After Menelik, successive Abyssinian rulers tightened their grip on Sidama by attempting to destroy the identity of the people and the very existence of the nation. By using brutal state apparatus at their disposal, they intensified the exploitation and oppression of Sidama. Then the history of the Sidama nation was falsified to justify their occupation. The Sidama language and culture was suppressed, and the colonial language Amharic and Abyssinian culture were imposed. The Sidama people became colonial subjects without human rights.

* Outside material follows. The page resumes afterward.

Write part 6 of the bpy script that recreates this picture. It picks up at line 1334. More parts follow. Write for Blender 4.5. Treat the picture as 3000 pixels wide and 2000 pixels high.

This tragic situation was concealed from the international public by meticulous propaganda and lies of Abyssinian elite and their external protagonists who rushed to present the history of the empire and denied the historicity of its colonies. The reality is, the Ethiopian Empire State, with its present boundaries did not exist before the scramble for Africa. Contrary to the myth that it existed for more than 3000 years, Ethiopia, in its present shape, was formed by Abyssinian military conquest during the last quarter of the nineteenth century. The conquest succeeded only when the European colonial powers of the time provided Abyssinian rulers with massive armaments, thus enabling it to subdue and conquer neighbouring nations. The world never knew the suffering of the Sidama and other oppressed nations under Abyssinian rule. The social, economic and political oppression and atrocities perpetuated by Ethiopian regimes against the Sidama people have forced them to fight in order to regain their freedom and democracy.

 

The Struggle

Over the last century, the struggle of the Sidama people to throw off the colonial yoke continued overtly and covertly in various forms and intensity. In the 1960s, when most African countries gained their independence, Emperor Haile Selassie, who ruled the empire for more than forty years, was successful to save the empire from decolonisation. By using the alliance of foreign powers, he was able to maintain the subjugation of Sidama and other nations. But his rule was never permanent.

In 1974, the imperial regime of Haile Selassie was replaced by a military government known as the derg. Despite the initial promises and rhetoric aimed at land holding system and the abolition of the mainly Abyssinian feudal structures, the transfer of power from one Ethiopian regime to another did not improve the lot of the Sidamas. Indeed the policies of successive regimes towards the oppressed nations in Ethiopia remained the same. The derg violently suppressed all peaceful attempts for the right of national self-determination. Peoples under Ethiopian domination were then forced to strengthen their armed struggle as the only means left at their disposal to seek their right to self-determination. Now the conflict in the Horn of Africa has escalated and the dictatorial government has been confronted by widespread wars of liberation.

Like its predecessors, the derg, searched for external support to maintain its rule. Support came from the then Soviet Union and its allies who were also looking for a foothold in the region. The military government received armaments worth billions of dollars along military advisers. Cuba also offered tens of thousands of troops. In collaboration with its new allies, the military junta carried out ruthless, inhuman policies and campaigns of genocide to silence the legitimate demands of the Sidama and other nations in different parts of the Empire. Yet the derg had not succeeded. Despite the derg's military superiority, the Sidama and other fronts continued to struggle resolutely for their right of self-determination. The military government was unwilling to seek peaceful and democratic solution to the problem of different nations under its domination.

Finally, the derg collapsed in 1991 due to fierce struggle waged by different liberation movements. But the Tigrean Peoples Liberation Front (TPLF), the ruling hard core, and its instrumental umbrella, the Ethiopian People's Revolutionary Democratic Front (EPRDF), led the newly formed transitional government, and hijacked the chance for national self-determination. From the very beginning, the TPLF/EPRDF was bent on domination and the continuation of the old policies of the Empire State. It created surrogate groups for almost all national groups; it also harassed and tried to discredit liberation movements. In a brief span of time, the transitional arrangement was effectively dead when the TPLF forced the national liberation organisations out of the political process. In doing so, the regime continued the policies of its predecessors with brutality. It drafted a constitution of its liking which, in theory, included the right of nations to self-determination but which, in practice, cannot be implemented, given the EPRDF's single party domination. It also introduced a bogus federal system in which Sidama is not even a regional state. Sidama is called a zone and merged with other southern nations without their consent.

At present, the regime is waging vicious war with the neighbouring countries causing untold suffering to Sidama and other peoples of the Empire. Time and again, the Empire State is conflict-ridden, unjust and brutal. It does not seem that there could be any peaceful solution to intractable problems. Therefore, the Sidama people have no choice other than strengthening their resistance against tyranny. They cannot accept to live under Abyssinian domination. The continuation and strengthening of the struggle is imperative.

By recognising these facts, the Sidama Liberation Front revised its political, economic and social programmes to correctly guide the struggle to national self-determination. In this endeavour, the Front cooperates with the oppressed people and their political organisations that struggle for similar objectives. It forges relations based on equal partnership and voluntary cooperation on mutually desirable goals. It cooperates with those who believe in democracy, justice, and human rights and respect the struggle of the Sidama people for self-determination.